Boris Vian, auteur de standards
Souvent considéré comme marginal lors de sa courte carrière, Boris Vian est apparu après sa mort comme un des annonciateurs de la chanson moderne.
Boris Vian n’a guère cessé d’écrire des chansons, des premiers mois d’euphorie après la Libération jusqu’à sa mort, quinze ans plus tard. Il en reste un corpus de plus de 450 textes, qui naviguent dans toutes les formes de chanson en usage à l’époque. Sa première chanson remarquée ? Ah si j’avais un franc cinquante, sur le standard de jazz Whisperin’, qui sera en 1947 l’hymne du Tabou, la première des légendaires caves de Saint-Germain-des-Prés. On peut y voir la matrice d’une veine majeure de Boris Vian : l’approche potache et fantaisiste de sa culture musicale américaine.
Plus tard, il sera le premier à poser des paroles sur des rock’n’roll. Mais il ne saisit pas le poids de subversion implicite du genre : pour lui, tout cela n’est que du mauvais jazz qui ne mérite que des paroles parodiques. Alors, le 45 tours de Henry Cording (alias d’Henri Salvador) avec Rock and rollmops ("Rock and rollmops avec du pain beurré/Rock and rollmops et du bifteck haché/Rock and rollmops avec un œuf à cheval"), premier disque français de rock, en 1956, sort dans l’indifférence.
Des classiques
Il y aura à peine eu plus d’intérêt pour le 33 tours Chansons possibles et impossibles deux ans plus tôt, dont une bonne partie des chansons sont pourtant, aujourd’hui, des classiques dans leurs versions originales comme dans des dizaines de reprises par des cadets de Boris Vian : J’suis snob, La Java des bombes atomiques, La Complainte du progrès, Bourrée de complexes, Le Déserteur… Les ventes d’alors sont sans commune mesure avec celles qui surviendront quand, en 1982, Philips sortira en 45 tours La Java des bombes atomiques et La Complainte du progrès : sans atteindre les sommets du Top 50, Vian vendra quelques dizaines de milliers d’exemplaires plus de vingt ans après sa mort…

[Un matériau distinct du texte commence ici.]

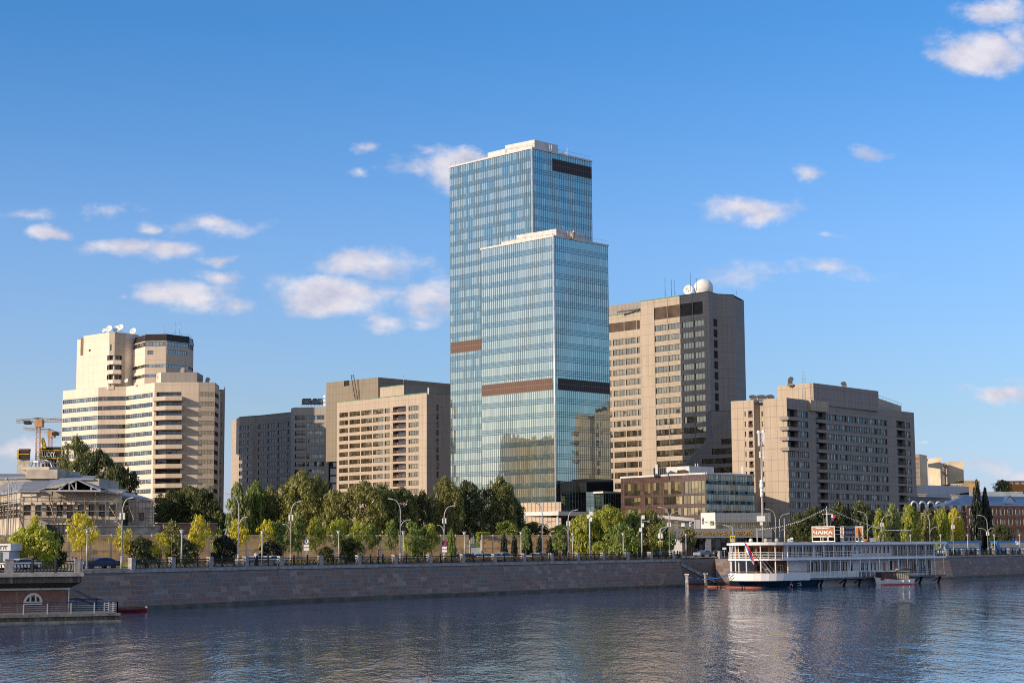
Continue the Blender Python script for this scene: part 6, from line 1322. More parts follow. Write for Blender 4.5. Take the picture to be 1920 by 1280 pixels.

Pourquoi ce décalage ? Sans doute parce qu’une bonne partie des textes de Vian sont l’œuvre d’un homme libéré de bien des contraintes qui pèsent sur sa génération : agnostique sinon athée, vigoureusement antimilitariste (il préférait se dire "pro-civil") et hostile à tous les ordres institués, usant de la langue la plus familière pour construire ses chansons, il est totalement isolé dans les variétés des années 50. En revanche, quand les années 60 commencent à libérer la parole, les chansons de Vian apparaissent presque "normales", en phase avec une époque qu’il n’avait pas eu le temps de connaître.